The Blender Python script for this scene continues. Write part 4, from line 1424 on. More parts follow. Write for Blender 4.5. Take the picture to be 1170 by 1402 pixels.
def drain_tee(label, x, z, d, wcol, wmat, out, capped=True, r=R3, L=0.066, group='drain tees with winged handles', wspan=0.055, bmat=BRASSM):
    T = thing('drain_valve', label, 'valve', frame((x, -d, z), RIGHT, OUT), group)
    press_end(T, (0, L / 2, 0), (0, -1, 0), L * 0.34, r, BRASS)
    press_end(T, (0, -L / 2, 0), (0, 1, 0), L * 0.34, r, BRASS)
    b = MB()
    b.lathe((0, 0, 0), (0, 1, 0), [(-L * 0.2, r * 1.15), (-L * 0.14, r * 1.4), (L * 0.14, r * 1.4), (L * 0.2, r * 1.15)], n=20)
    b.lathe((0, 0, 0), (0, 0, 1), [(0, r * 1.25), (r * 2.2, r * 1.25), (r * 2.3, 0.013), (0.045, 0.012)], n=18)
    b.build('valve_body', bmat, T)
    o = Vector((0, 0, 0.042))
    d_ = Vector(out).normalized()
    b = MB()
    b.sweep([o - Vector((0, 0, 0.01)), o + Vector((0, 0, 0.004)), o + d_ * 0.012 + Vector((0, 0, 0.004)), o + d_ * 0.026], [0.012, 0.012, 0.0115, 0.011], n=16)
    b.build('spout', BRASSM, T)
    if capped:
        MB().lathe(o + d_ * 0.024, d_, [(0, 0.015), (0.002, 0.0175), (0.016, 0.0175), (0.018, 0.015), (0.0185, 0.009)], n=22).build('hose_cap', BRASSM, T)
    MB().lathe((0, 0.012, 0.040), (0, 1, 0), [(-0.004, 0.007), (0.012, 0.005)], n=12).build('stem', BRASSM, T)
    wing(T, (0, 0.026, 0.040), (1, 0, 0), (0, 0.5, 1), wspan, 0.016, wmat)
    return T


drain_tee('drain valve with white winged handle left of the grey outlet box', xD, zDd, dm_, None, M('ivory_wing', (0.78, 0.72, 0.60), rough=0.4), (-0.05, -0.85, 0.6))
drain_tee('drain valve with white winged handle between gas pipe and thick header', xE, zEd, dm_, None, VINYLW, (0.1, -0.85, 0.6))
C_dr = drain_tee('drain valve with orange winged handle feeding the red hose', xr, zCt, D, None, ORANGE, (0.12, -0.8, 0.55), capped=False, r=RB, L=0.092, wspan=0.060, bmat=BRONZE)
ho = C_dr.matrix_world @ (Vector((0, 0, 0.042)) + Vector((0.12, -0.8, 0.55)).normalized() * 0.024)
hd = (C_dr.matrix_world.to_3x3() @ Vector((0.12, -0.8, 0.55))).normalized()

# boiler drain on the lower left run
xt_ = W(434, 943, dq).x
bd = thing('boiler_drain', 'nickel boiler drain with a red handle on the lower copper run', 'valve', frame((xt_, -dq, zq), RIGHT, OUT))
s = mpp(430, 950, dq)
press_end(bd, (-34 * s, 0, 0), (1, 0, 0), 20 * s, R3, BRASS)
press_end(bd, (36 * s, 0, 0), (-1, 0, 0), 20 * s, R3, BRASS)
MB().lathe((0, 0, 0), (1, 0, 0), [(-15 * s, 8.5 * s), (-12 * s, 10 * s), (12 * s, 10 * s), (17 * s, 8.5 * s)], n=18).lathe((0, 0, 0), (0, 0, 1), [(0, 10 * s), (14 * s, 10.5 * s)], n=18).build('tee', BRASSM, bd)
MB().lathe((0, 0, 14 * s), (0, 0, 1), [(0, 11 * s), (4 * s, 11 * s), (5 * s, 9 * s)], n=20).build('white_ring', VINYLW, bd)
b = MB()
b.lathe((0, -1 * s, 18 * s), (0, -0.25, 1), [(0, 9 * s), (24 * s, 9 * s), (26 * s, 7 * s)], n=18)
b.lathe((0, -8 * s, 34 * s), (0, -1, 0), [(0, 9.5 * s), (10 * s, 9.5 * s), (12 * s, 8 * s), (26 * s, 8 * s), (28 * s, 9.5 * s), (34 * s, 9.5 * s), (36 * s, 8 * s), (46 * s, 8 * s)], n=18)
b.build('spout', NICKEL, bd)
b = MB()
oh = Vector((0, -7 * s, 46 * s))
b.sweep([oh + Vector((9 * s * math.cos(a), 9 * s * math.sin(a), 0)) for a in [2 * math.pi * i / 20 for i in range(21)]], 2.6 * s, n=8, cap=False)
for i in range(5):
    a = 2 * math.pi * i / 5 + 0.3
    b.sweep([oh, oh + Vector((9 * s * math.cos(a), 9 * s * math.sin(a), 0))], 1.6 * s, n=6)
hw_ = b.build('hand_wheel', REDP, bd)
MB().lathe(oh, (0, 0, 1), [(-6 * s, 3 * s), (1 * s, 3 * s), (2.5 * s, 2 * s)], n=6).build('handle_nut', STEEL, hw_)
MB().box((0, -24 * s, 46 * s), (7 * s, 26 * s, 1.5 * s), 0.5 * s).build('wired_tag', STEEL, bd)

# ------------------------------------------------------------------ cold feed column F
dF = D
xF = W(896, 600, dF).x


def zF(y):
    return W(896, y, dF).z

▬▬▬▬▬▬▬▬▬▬

**Request:**
Extract the data in full. Keep it word for word.

**Response to this task:**
The Blender Python script for this scene continues. Write part 4, from line 1424 on. More parts follow. Write for Blender 4.5. Take the picture to be 1170 by 1402 pixels.
def drain_tee(label, x, z, d, wcol, wmat, out, capped=True, r=R3, L=0.066, group='drain tees with winged handles', wspan=0.055, bmat=BRASSM):
    T = thing('drain_valve', label, 'valve', frame((x, -d, z), RIGHT, OUT), group)
    press_end(T, (0, L / 2, 0), (0, -1, 0), L * 0.34, r, BRASS)
    press_end(T, (0, -L / 2, 0), (0, 1, 0), L * 0.34, r, BRASS)
    b = MB()
    b.lathe((0, 0, 0), (0, 1, 0), [(-L * 0.2, r * 1.15), (-L * 0.14, r * 1.4), (L * 0.14, r * 1.4), (L * 0.2, r * 1.15)], n=20)
    b.lathe((0, 0, 0), (0, 0, 1), [(0, r * 1.25), (r * 2.2, r * 1.25), (r * 2.3, 0.013), (0.045, 0.012)], n=18)
    b.build('valve_body', bmat, T)
    o = Vector((0, 0, 0.042))
    d_ = Vector(out).normalized()
    b = MB()
    b.sweep([o - Vector((0, 0, 0.01)), o + Vector((0, 0, 0.004)), o + d_ * 0.012 + Vector((0, 0, 0.004)), o + d_ * 0.026], [0.012, 0.012, 0.0115, 0.011], n=16)
    b.build('spout', BRASSM, T)
    if capped:
        MB().lathe(o + d_ * 0.024, d_, [(0, 0.015), (0.002, 0.0175), (0.016, 0.0175), (0.018, 0.015), (0.0185, 0.009)], n=22).build('hose_cap', BRASSM, T)
    MB().lathe((0, 0.012, 0.040), (0, 1, 0), [(-0.004, 0.007), (0.012, 0.005)], n=12).build('stem', BRASSM, T)
    wing(T, (0, 0.026, 0.040), (1, 0, 0), (0, 0.5, 1), wspan, 0.016, wmat)
    return T


drain_tee('drain valve with white winged handle left of the grey outlet box', xD, zDd, dm_, None, M('ivory_wing', (0.78, 0.72, 0.60), rough=0.4), (-0.05, -0.85, 0.6))
drain_tee('drain valve with white winged handle between gas pipe and thick header', xE, zEd, dm_, None, VINYLW, (0.1, -0.85, 0.6))
C_dr = drain_tee('drain valve with orange winged handle feeding the red hose', xr, zCt, D, None, ORANGE, (0.12, -0.8, 0.55), capped=False, r=RB, L=0.092, wspan=0.060, bmat=BRONZE)
ho = C_dr.matrix_world @ (Vector((0, 0, 0.042)) + Vector((0.12, -0.8, 0.55)).normalized() * 0.024)
hd = (C_dr.matrix_world.to_3x3() @ Vector((0.12, -0.8, 0.55))).normalized()

# boiler drain on the lower left run
xt_ = W(434, 943, dq).x
bd = thing('boiler_drain', 'nickel boiler drain with a red handle on the lower copper run', 'valve', frame((xt_, -dq, zq), RIGHT, OUT))
s = mpp(430, 950, dq)
press_end(bd, (-34 * s, 0, 0), (1, 0, 0), 20 * s, R3, BRASS)
press_end(bd, (36 * s, 0, 0), (-1, 0, 0), 20 * s, R3, BRASS)
MB().lathe((0, 0, 0), (1, 0, 0), [(-15 * s, 8.5 * s), (-12 * s, 10 * s), (12 * s, 10 * s), (17 * s, 8.5 * s)], n=18).lathe((0, 0, 0), (0, 0, 1), [(0, 10 * s), (14 * s, 10.5 * s)], n=18).build('tee', BRASSM, bd)
MB().lathe((0, 0, 14 * s), (0, 0, 1), [(0, 11 * s), (4 * s, 11 * s), (5 * s, 9 * s)], n=20).build('white_ring', VINYLW, bd)
b = MB()
b.lathe((0, -1 * s, 18 * s), (0, -0.25, 1), [(0, 9 * s), (24 * s, 9 * s), (26 * s, 7 * s)], n=18)
b.lathe((0, -8 * s, 34 * s), (0, -1, 0), [(0, 9.5 * s), (10 * s, 9.5 * s), (12 * s, 8 * s), (26 * s, 8 * s), (28 * s, 9.5 * s), (34 * s, 9.5 * s), (36 * s, 8 * s), (46 * s, 8 * s)], n=18)
b.build('spout', NICKEL, bd)
b = MB()
oh = Vector((0, -7 * s, 46 * s))
b.sweep([oh + Vector((9 * s * math.cos(a), 9 * s * math.sin(a), 0)) for a in [2 * math.pi * i / 20 for i in range(21)]], 2.6 * s, n=8, cap=False)
for i in range(5):
    a = 2 * math.pi * i / 5 + 0.3
    b.sweep([oh, oh + Vector((9 * s * math.cos(a), 9 * s * math.sin(a), 0))], 1.6 * s, n=6)
hw_ = b.build('hand_wheel', REDP, bd)
MB().lathe(oh, (0, 0, 1), [(-6 * s, 3 * s), (1 * s, 3 * s), (2.5 * s, 2 * s)], n=6).build('handle_nut', STEEL, hw_)
MB().box((0, -24 * s, 46 * s), (7 * s, 26 * s, 1.5 * s), 0.5 * s).build('wired_tag', STEEL, bd)

# ------------------------------------------------------------------ cold feed column F
dF = D
xF = W(896, 600, dF).x


def zF(y):
    return W(896, y, dF).z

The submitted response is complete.